Obviously, one single plantation owner could not suddenly go for a wage system while those around him continued running on slave labor. So there have been scholars who feel that if something could have been done to ease the economic transition (basically, to the “wage slavery” of the industrial areas of the North), the slavery issue could have been solved.

In addition, slavery is a very inefficient economic system, since the “owner” is responsible for feeding all those mouths no matter what, and even if he feeds them badly and treats them badly, he still has to keep them healthy enough to work. And, of course, since they are not machines, there is always the danger that they will revolt, and since they were more numerous than their owners, the odds were on their side. During their slave-economy days, the Romans found that out, and although the Roman army was fierce enough to crush the rebellions, slavery as a system gradually weakened.

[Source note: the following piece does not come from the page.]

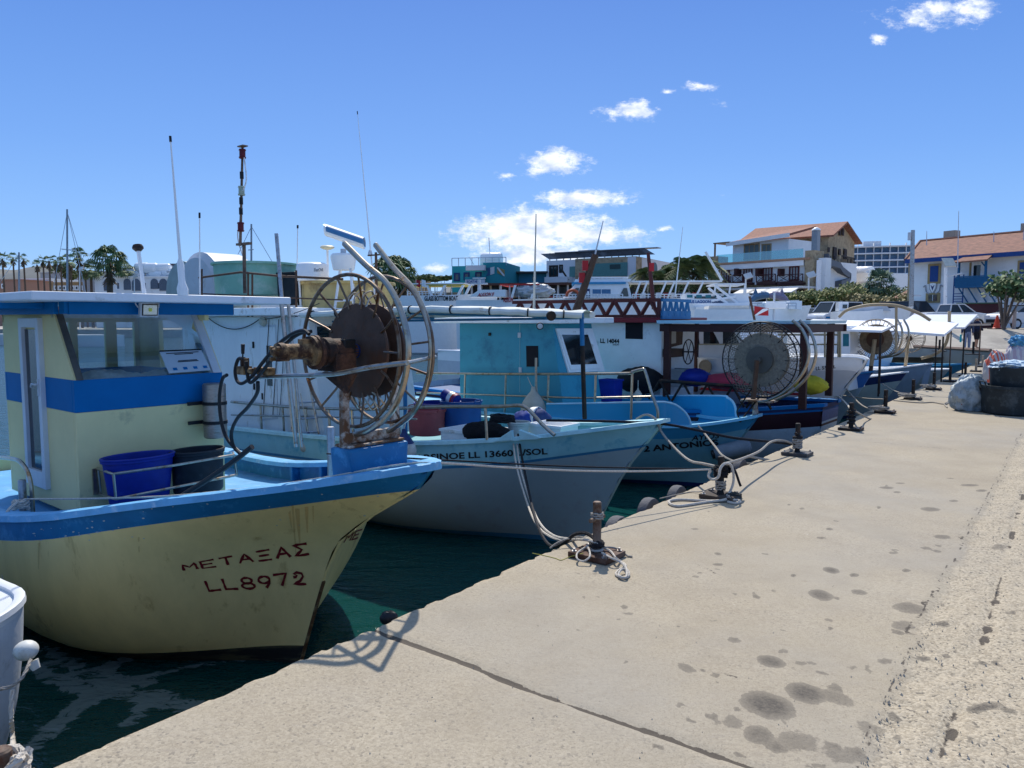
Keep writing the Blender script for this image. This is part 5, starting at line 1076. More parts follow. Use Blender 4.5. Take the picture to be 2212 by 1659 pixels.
    for s in (-1, 1):
        for fam in (-1, 1):
            for k in range(44):
                a0 = 2 * math.pi * k / 44; nm.tube([c + Vector((math.cos(a0 + fam * .55 * q) * rad * (.7 + .29 * q), s * (.062 + .055 * q), math.sin(a0 + fam * .55 * q) * rad * (.7 + .29 * q))) for q in (0, .33, .66, 1)], .0028, 3)
    nm.build('netting', mat('net_twine', (.25, .23, .19), .9), B3, fix=False)
    for dx, y_ in ((0, -.13), (15, .1)):
        g = MB(); g.tube(catmull([F3(x + dx, y, y=y_) for x, y in ((1712, 692), (1731, 710), (1744, 738), (1747, 770), (1733, 808), (1699, 844), (1660, 864), (1640, 868))], 6), .024, 10); g.build('guide_pipe', STEEL, B3)
    MB().tube([c + Vector((0, -.2, 0)), F3(1627, 862, y=-.2)], .04, 4).build('reel_arm', BROWN, B3, smooth=False)
    MB().tube([F3(1630, 862, y=0), F3(1632, 900, y=0)], .05, 8).box(F3(1640, 865, y=0), (.5, .3, .03)).build('reel_post', RUSTP, B3)
    hl = MB(); hl.tube(catmull([F3(1625, 838, y=-.2), F3(1600, 875, y=-.2), F3(1592, 890, y=-.1), F3(1598, 907, y=-.1)], 5), .012, 6); hl.tube([F3(1640, 858, y=0), F3(1598, 912, y=-.2)], .014, 6); hl.build('brace', IRON, B3)
    return h, hull
H3, HULL3 = build_antonios()
nc = at(1762, 880, 13.35)
F4 = Fr((nc.x, nc.y, WZ), 128); F4 = Fr(F4.w((.12, .52, 0)), 128)
B4 = thing('fishing_boat', 'maroon and navy fishing boat with white LL 14044 cabin and pale blue roof', 'fishing boat', F4.o, F4.rz)
def build_b4():
    h = Hull(F4, 10, 3.2, [(1.6, 0), (1.0, -.03), (.3, -.09), (-.5, -.2)], sheer=[(0, F4(1762, 875, x=-.1).z), (.15, 1.18), (.4, 1.05), (1, 1.2)], um=.3, p=2.0, tip=.5, a0=2.5, a1=5)
    PALE = mat('pale_blue_hull', (.42, .52, .58), .5, vary=.08, dirt=(.3, .36, .36), dirt_amt=.2)
    hull = h.shell([(.08, 0), (.11, 1), (.38, 2)], [NAVY, BLUEBAND, mat('dark_maroon', (.03, .006, .012), .5, vary=.15), PALE, NAVY], 'hull', B4)
    zs = h.z(0); m = MB()
    for (z0, z1, mi) in ((zs, zs - .12, 0), (zs - .12, zs - .3, 0), (zs - .3, -.2, 1)):
        m.add([h.pt(0, z0, -1), h.pt(0, z0, 1), h.pt(0, z1, 1), h.pt(0, z1, -1)], [(0, 1, 2, 3)], mi)
    m.build('bow_panel', [mat('bow_navy', (.05, .09, .2), .5, vary=.2), PALE], B4, smooth=False)
    h.cap(.16, .06, BLUEBAND, B4); h.deck(.15, .05, mat('deck_dark_blue', (.02, .08, .22), .6, vary=.2), NAVY, B4)
    yn = -.9; x1 = F4(1428, 800, y=yn).x; x0 = F4(1240, 800, y=yn).x; zt = F4(1400, 697, y=yn).z; yf = F4(1476, 800, x=x1).y
    wh = cabin(F4, B4, dict(x0=x0, x1=x1, x1t=x1, z0=.8, zt=zt), yn, max(yf, .6), mat('cabin_white', (.78, .80, .80), .5, vary=.04, dirt=(.5, .5, .5), dirt_amt=.1))
    w_ = side_win(F4, B4, [(1352, 731), (1388, 732), (1388, 695), (1352, 694)], yn, .01, IRON, mat('dark_opening', (.01, .01, .015), .8))
    v, f = text2d('LL 14044', bold=.03); decal(v, f, [(1297, 741), (1338, 742), (1338, 732), (1297, 731)], wh, F4, 'lettering', BLACKTXT, B4, off=.008)
    v, f = text2d('SHILAS', bold=.02); decal(v, f, [(1324, 746), (1337, 746), (1337, 743), (1324, 743)], wh, F4, 'lettering', BLACKTXT, B4, off=.008)
    fw = MB().prism([F4(x, y, x=x1) for x, y in ((1446, 750), (1471, 744), (1473, 706), (1446, 710))], (.03, 0, 0)).build('window', BROWN, B4, smooth=False); MB().prism([F4(x, y, x=x1 + .032) for x, y in ((1449, 743), (1460, 741), (1460, 711), (1449, 713))], (.004, 0, 0)).build('pane', mat('dusty_pane', (.4, .36, .3), .3), fw, smooth=False)
    MB().box(F4(1455, 762, x=x1 + .12), (.22, .5, .16)).build('wall_box', BROWN, B4, smooth=False, bevel=.01)
    wc = F4(1487, 760, x=x1 + .35); whl = MB(); whl.tube([wc + Vector((0, math.cos(a) * .24, math.sin(a) * .24)) for a in [2 * math.pi * i / 24 for i in range(24)]], .012, 6, closed=True)
    for k in range(3): a = math.pi * k / 3; whl.cyl(wc - Vector((0, math.cos(a), math.sin(a))) * .24, wc + Vector((0, math.cos(a), math.sin(a))) * .24, .008, n=6)
    whl.tube([wc, wc + Vector((.12, 0, 0)), wc + Vector((.12, .18, .04)), wc + Vector((.12, .18, .2))], .012, 6).cyl(wc, wc - Vector((.3, 0, 0)), .016, n=6); whl.build('hand_wheel', IRON, B4)
    xr0, xr1 = F4(1180, 688, y=-1.1).x, F4(1424, 688, y=-1.1).x
    MB().box(((xr0 + xr1) / 2, 0, zt + .05), (xr1 - xr0, 2.2, .10)).build('roof', mat('roof_maroon', (.16, .012, .02), .5, vary=.1), B4, smooth=False, bevel=.01)
    MB().box(((xr0 + xr1) / 2, 0, zt + .112), (xr1 - xr0 - .05, 2.1, .02)).build('roof_sheet', mat('roof_sheet_white', (.6, .63, .66), .5), B4, smooth=False)
    WR = mat('lattice_red', (.07, .014, .014), .6, vary=.3)
    la = MB(); xa, xb2 = F4(1108, 660, y=-1.05).x, F4(1424, 660, y=-1.05).x; zl0, zl1 = zt + .13, F4(1300, 650, y=-1.05).z
    for yy in (-1.05,):
        la.box(((xa + xb2) / 2, yy, zl1), (xb2 - xa, .06, .07)); la.box(((xa + xb2) / 2, yy, zl0), (xb2 - xa, .06, .05)); k = 9
        for i in range(k):
            p, q = xa + (xb2 - xa) * i / k, xa + (xb2 - xa) * (i + 1) / k; la.tube([(p, yy, zl0), ((p + q) / 2, yy, zl1)], .045, 4); la.tube([((p + q) / 2, yy, zl1), (q, yy, zl0)], .045, 4)
        la.box((xb2, yy, (zl0 + zl1) / 2), (.06, .07, zl1 - zl0 + .06))
    la.build('lattice_board', WR, B4, smooth=False)
    lb = MB(); xc = F4(1490, 660, x=xb2 + .02); yA, yB = -1.05, F4(1490, 670, x=xb2 + .05).y
    lb.box((xb2 + .05, (yA + yB) / 2, zl1), (.06, yB - yA, .06)); lb.box((xb2 + .05, (yA + yB) / 2, zl0 + .02), (.05, yB - yA, .16)); 
    for i in range(5):
        p, q = yA + (yB - yA) * i / 5, yA + (yB - yA) * (i + 1) / 5; lb.tube([(xb2 + .05, p, zl0), (xb2 + .05, (p + q) / 2, zl1)], .03, 4); lb.tube([(xb2 + .05, (p + q) / 2, zl1), (xb2 + .05, q, zl0)], .03, 4)
    lb.build('lattice_board', [mat('lattice_blue', (.02, .12, .26), .6, vary=.2)], B4, smooth=False)
    za = F4(1600, 692, y=-1.2).z; xf0, xf1 = x1 + .1, F4(1798, 692, y=.2).x
    MB().hexa([(xf0, -1.3, za - .06), (xf1, -1.1, za - .06), (xf1, 1.1, za - .06), (xf0, 1.3, za - .06)], [(xf0, -1.32, za + .0), (xf1 + .02, -1.12, za + .0), (xf1 + .02, 1.12, za + .0), (xf0, 1.32, za + .0)]).build('awning_roof', mat('awning_pale_blue', (.42, .66, .80), .4, vary=.05), B4, smooth=False)
    bmz = MB(); bmz.box(((xf0 + xf1) / 2, -1.16, za - .14), (xf1 - xf0, .05, .14)); bmz.box((xf1 - .06, 0, za - .14), (.06, 2.15, .14)); bmz.box(((xf0 + xf1) / 2, 1.16, za - .14), (xf1 - xf0, .05, .14)); bmz.build('awning_beam', WOODD, B4, smooth=False)
    for (px, y_, pb) in ((1755, -1.05, 878), (1790, .85, 848), (1440, -1.15, 850), (1500, 1.1, 840)):
        p = F4(px, pb, y=y_); MB().box((min(p.x, xf1 - .1), y_, (p.z + za) / 2 - .06), (.12, .1, za - p.z)).build('awning_post', WOODD, B4, smooth=False, bevel=.006)
    rl = MB()
    a_, b_ = F4(1425, 822, y=-1.35), F4(1640, 838, y=-1.3); rl.tube([a_, b_], .035, 6)
    for i in range(5): p = a_.lerp(b_, i / 4); rl.tube([p, p + Vector((.22, 0, -.36))], .022, 6); rl.tube([p, p + Vector((-.22, 0, -.36))], .022, 6)
    rl.build('side_rail', IRON, B4); return h, wh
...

In fact, it had died out altogether in Europe, to be replaced by feudalism, until the Islamic raids and seizing of Europeans as to be sold as slaves reintroduced the concept of buying (originally, ransoming), selling and “owning” human beings. And then Europeans themselves began to buy Africans from the Arab slave raiders.

So, yes, free blacks owned slaves in the South and basically everybody relied on slave labor as the thing that kept the barns full and the economy running. And this, rather than some commitment to the idea of racial inferiority, was what kept slavery in place.